En tête d’affiche du film The Miller Prediction, Sarah Himadeh vit à Los Angeles, où elle poursuit une carrière d’actrice et de comédienne, entre le cinéma, le théâtre et la télévision. Magazine l’a rencontrée.

«Je n’ai jamais voulu d’une existence normale», confie Sarah Himadeh, même si l’envie lui prend souvent d’abandonner, parce que la vie d’acteur est un combat permanent, notamment lors des auditions. A New York, où elle a étudié au William Esper Studio, spécialisé dans la technique Meisner, elle prend part à quelques pièces off-Broadway, et à quelques films. Plus tard, à Los Angeles, la galère et une rude compétition l’attendent. «Il y a dix mille acteurs qui s’installent à L.A. tous les mois. Neuf mille qui repartent», indique-t-elle. Là-bas, il lui a été difficile de trouver un agent la représentant.
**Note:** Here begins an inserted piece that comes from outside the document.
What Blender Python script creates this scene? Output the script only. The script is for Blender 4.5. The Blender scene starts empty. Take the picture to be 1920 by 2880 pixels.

Avec son style atypique, ni blonde, ni aguicheuse, ni plastique, et munie de son passeport canadien, elle avait besoin d’un permis de travail, d’autant plus que certains agents, appâtés par la perspective de gains rapides, oublient l’authenticité du travail. Plus de 300 formulaires envoyés, de multiples auditions, avant qu’elle parvienne à trouver un agent et un manager.
Un jour, elle reçoit un appel urgent de son agent: «Tu dois aller tout de suite à cette audition». Pas le temps de répéter, elle le fera en attendant son tour, dans l’antichambre. Immédiatement, elle se sent connectée avec le personnage qu’on lui demande d’interpréter: une femme introvertie, émotionnelle, solitaire, silencieuse, souvent en prière. Durant l’audition, on lui fait jouer la scène de plusieurs manières, pour la tester, pour voir comment elle réagirait sur le plateau de tournage où tout peut changer d’un moment à l’autre. Toute en flexibilité, comme dans une improvisation de jazz où les bases et la liberté se côtoient, Sarah Himadeh obtient le rôle de Parisa, dans The Miller Prediction, aux côtés de Jesse Woodrow et Tala Delvarani.
Réalisé par Javier Ronceros, ce film est un drame d’époque, un western historique persan. Le tournage d’un mois, à New Mexico, s’avère difficile pour Sarah, en raison du caractère de son personnage. Pour se fondre dans son rôle, elle a dû couper les liens avec sa famille au Liban. Cette séparation, elle y avait souvent recours, jusqu’à ce que le jeu lui fasse comprendre que «même si chacun croit être particulier, nous sommes tous similaires, malgré nos circonstances différentes».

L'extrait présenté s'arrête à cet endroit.